→ Aim
Using the listing below, copy every line that mentions "Blender".
═════ Records shown
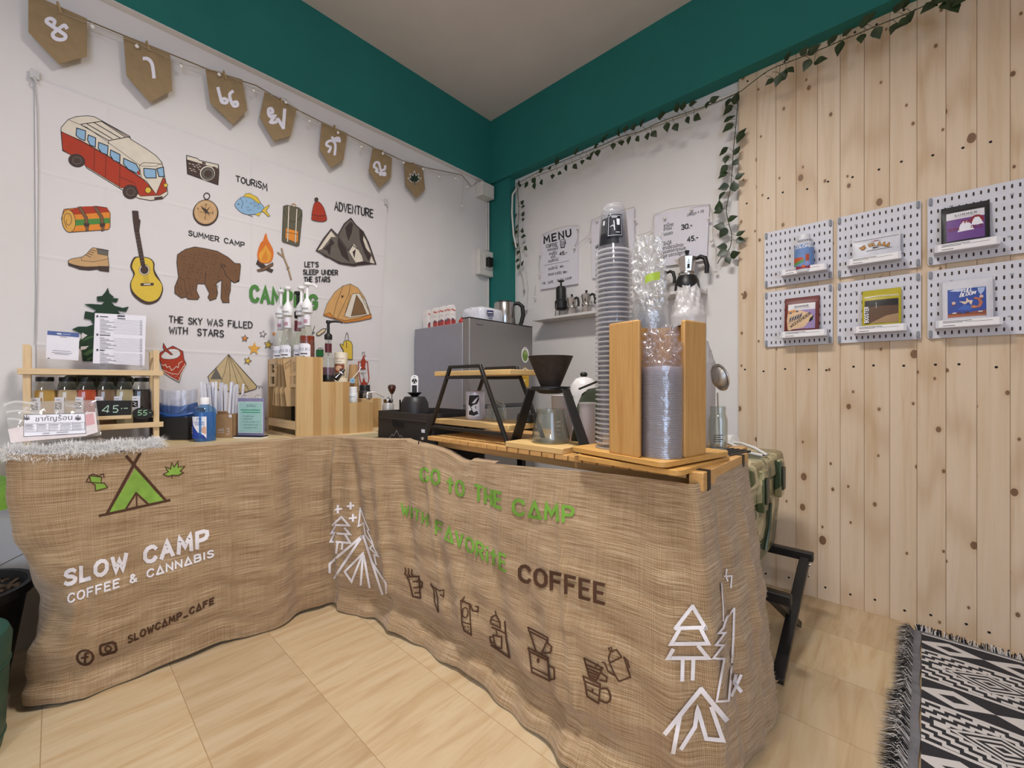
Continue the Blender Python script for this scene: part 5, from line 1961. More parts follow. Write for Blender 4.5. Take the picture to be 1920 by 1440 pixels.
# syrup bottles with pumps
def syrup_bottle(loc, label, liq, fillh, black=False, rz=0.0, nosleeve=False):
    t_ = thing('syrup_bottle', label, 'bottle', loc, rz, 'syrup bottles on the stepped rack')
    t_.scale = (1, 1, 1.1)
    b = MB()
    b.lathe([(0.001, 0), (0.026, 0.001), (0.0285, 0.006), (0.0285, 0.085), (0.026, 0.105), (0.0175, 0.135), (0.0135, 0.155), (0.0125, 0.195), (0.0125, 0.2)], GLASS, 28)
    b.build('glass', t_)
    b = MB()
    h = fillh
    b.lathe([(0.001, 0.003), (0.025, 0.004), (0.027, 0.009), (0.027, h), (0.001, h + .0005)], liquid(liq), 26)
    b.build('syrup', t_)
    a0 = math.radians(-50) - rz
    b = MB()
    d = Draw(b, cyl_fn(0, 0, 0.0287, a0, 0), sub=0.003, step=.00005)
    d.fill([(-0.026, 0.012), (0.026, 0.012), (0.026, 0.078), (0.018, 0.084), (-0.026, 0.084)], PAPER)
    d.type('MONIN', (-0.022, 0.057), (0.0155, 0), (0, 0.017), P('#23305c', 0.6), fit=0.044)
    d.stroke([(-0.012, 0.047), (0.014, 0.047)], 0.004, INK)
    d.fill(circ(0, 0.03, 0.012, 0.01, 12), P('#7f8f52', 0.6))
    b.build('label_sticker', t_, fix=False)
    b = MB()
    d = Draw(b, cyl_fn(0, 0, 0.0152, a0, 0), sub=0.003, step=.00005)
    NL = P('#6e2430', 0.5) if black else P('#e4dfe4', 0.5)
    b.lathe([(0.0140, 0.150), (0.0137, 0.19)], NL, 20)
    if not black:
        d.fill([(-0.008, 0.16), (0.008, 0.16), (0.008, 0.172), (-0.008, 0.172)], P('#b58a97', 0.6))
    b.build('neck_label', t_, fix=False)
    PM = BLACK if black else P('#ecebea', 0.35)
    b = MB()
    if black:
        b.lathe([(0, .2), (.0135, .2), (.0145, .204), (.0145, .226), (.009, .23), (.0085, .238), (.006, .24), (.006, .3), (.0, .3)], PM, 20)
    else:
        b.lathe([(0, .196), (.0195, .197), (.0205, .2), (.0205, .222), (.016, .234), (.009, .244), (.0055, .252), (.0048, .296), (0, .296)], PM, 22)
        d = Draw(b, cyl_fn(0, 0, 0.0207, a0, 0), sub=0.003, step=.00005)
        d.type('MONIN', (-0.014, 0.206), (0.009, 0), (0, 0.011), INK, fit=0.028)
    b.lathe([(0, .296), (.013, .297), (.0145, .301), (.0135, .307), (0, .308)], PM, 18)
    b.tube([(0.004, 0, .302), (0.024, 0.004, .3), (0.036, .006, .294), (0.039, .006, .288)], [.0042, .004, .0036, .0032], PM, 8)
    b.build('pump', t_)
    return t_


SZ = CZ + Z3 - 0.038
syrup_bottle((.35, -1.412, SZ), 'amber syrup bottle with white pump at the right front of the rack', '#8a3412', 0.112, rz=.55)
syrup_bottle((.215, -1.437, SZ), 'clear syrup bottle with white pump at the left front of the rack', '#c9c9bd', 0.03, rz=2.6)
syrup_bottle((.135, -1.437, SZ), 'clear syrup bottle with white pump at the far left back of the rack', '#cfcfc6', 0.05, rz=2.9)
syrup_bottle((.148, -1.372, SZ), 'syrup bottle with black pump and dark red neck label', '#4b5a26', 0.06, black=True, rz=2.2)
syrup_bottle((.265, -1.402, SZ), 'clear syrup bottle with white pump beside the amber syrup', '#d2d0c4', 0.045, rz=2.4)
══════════
═════ Records shown
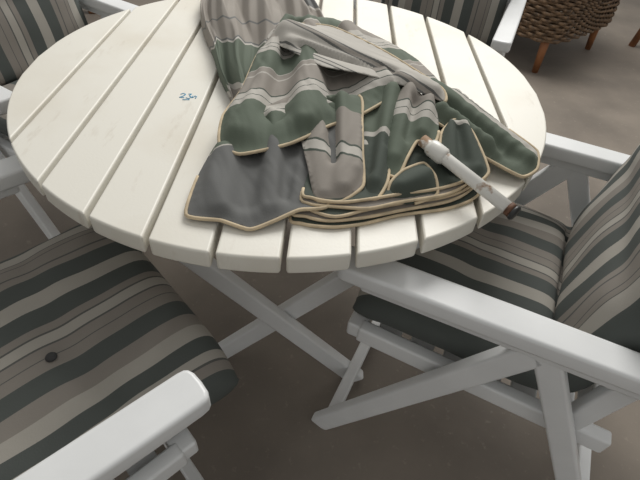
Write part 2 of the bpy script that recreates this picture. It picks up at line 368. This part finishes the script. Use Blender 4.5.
══════════
→ Worked answer
Continue the Blender Python script for this scene: part 5, from line 1961. More parts follow. Write for Blender 4.5. Take the picture to be 1920 by 1440 pixels.
Write part 2 of the bpy script that recreates this picture. It picks up at line 368. This part finishes the script. Use Blender 4.5.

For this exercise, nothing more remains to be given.